Em junho, um avatar (personagem criado com inteligência artificial) vendeu o equivalente a US$7,6 milhões em sete horas de live na plataforma Youxuan, da Baidu. Era a versão digital do influenciador Luo Yonghao que, dessa vez, sequer apareceu. O resultado superou suas transmissões presenciais anteriores e marcou um ponto de virada: o entretenimento de vendas ao vivo na China está sendo automatizado, em escala.
A substituição de pessoas por avatares no live commerce chinês já não é um teste. Segundo In Hsieh, cofundador do Asia Latam Tech Forum e especialista em negócios digitais entre Brasil e China, mais de 100 mil clones digitais atuam hoje nesse tipo de transmissão, dentro de um mercado que movimenta US$946 bilhões por ano. O fenômeno indica uma nova fase no varejo digital do país, onde a presença humana começa a deixar de ser um fator primordial.
Live commerce virou mecanismo central do varejo chinês
O modelo de transmissões comerciais surgiu na China em 2016, quando o Alibaba integrou lives à plataforma Taobao para criar um canal direto entre vendedores e consumidores. A proposta inicial era demonstrar produtos ao vivo, tirar dúvidas em tempo real e gerar compras por impulso.
Nove anos depois, plataformas como Douyin, Kuaishou e Pinduoduo transformaram o recurso em parte do cotidiano da população chinesa. Só as transmissões da Douyin (versão chinesa do TikTok) movimentaram RMB 659 bilhões em 2024, segundo a consultoria chinesa Daxue. A audiência responde a estímulos visuais rápidos, linguagem direta e promoções relâmpago. E agora, também a personagens criados por IA.
Avatares assumem o protagonismo das vendas
Impulsionadas por inteligência artificial generativa, as marcas chinesas passaram a criar vendedores digitais para manter suas campanhas no ar 24 horas por dia. Esses avatares simulam voz, expressões faciais e gestos, com comportamento padronizado, tom constante e aparência amigável.
Diferente dos humanos, os clones digitais podem atuar em várias salas ao mesmo tempo e são programados para adaptar o discurso ao perfil do público e manter o ritmo da live sem oscilações. É uma solução escalável, especialmente em campanhas massivas ou em nichos técnicos, como vendas de eletrônicos, moda e cosméticos.
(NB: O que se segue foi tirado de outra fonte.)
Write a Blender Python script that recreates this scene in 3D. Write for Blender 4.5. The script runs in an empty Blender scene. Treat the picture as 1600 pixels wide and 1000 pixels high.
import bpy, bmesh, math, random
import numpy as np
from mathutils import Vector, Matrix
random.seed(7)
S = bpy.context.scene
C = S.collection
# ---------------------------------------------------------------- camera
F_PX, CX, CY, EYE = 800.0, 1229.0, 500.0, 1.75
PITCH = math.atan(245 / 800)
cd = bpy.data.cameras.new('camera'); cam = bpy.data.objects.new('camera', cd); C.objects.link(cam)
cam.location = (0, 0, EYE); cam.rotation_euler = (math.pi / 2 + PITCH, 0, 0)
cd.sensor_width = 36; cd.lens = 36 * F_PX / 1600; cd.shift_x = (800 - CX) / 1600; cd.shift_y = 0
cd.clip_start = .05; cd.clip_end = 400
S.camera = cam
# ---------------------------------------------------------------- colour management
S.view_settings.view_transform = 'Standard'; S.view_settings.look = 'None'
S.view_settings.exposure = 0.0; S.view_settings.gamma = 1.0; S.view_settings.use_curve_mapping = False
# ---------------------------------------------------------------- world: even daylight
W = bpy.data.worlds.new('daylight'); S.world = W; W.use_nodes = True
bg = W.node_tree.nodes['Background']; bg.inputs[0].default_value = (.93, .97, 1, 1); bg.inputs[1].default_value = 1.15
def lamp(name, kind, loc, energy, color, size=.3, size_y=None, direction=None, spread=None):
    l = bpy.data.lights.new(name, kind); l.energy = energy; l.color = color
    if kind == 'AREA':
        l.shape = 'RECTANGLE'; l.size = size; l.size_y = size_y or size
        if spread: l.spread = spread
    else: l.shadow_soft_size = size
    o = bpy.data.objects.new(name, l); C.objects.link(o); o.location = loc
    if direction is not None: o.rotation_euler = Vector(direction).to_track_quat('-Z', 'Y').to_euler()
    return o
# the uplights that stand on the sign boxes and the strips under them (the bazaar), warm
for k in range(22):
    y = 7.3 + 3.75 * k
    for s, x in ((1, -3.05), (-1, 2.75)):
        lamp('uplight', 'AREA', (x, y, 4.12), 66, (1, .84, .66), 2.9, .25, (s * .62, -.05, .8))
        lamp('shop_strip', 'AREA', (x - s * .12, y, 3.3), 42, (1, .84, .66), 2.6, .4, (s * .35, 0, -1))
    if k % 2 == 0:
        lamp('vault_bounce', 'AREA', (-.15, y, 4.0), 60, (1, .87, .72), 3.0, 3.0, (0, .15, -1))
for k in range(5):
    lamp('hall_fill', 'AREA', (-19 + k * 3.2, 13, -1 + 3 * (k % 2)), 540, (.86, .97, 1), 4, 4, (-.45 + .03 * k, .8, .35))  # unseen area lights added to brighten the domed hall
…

Além do caso de Luo Yonghao, há outros exemplos que sustentam a mudança. A Tencent lançou, em 2023, a personagem Xingtong (星瞳), considerada a primeira influenciadora virtual da moda chinesa. Em suas duas primeiras lives, ela superou RMB 1 em volume bruto de mercadorias (GMV) em cada uma. No segundo evento, vendeu mais de 4 mil placas gráficas, sem intervalo.
Em menos de dois anos, os clones deixaram de ser curiosidades tecnológicas para se tornarem ativos operacionais. Plataformas agora testam formatos híbridos, nos quais clones digitais complementam criadores humanos. Os avatares se tornam extensões das marcas, operando com consistência visual, tom padronizado e presença constante. O resultado é um novo perfil de vendedor: mais próximo de um streamer ou personagem de mídia do que de um representante comercial.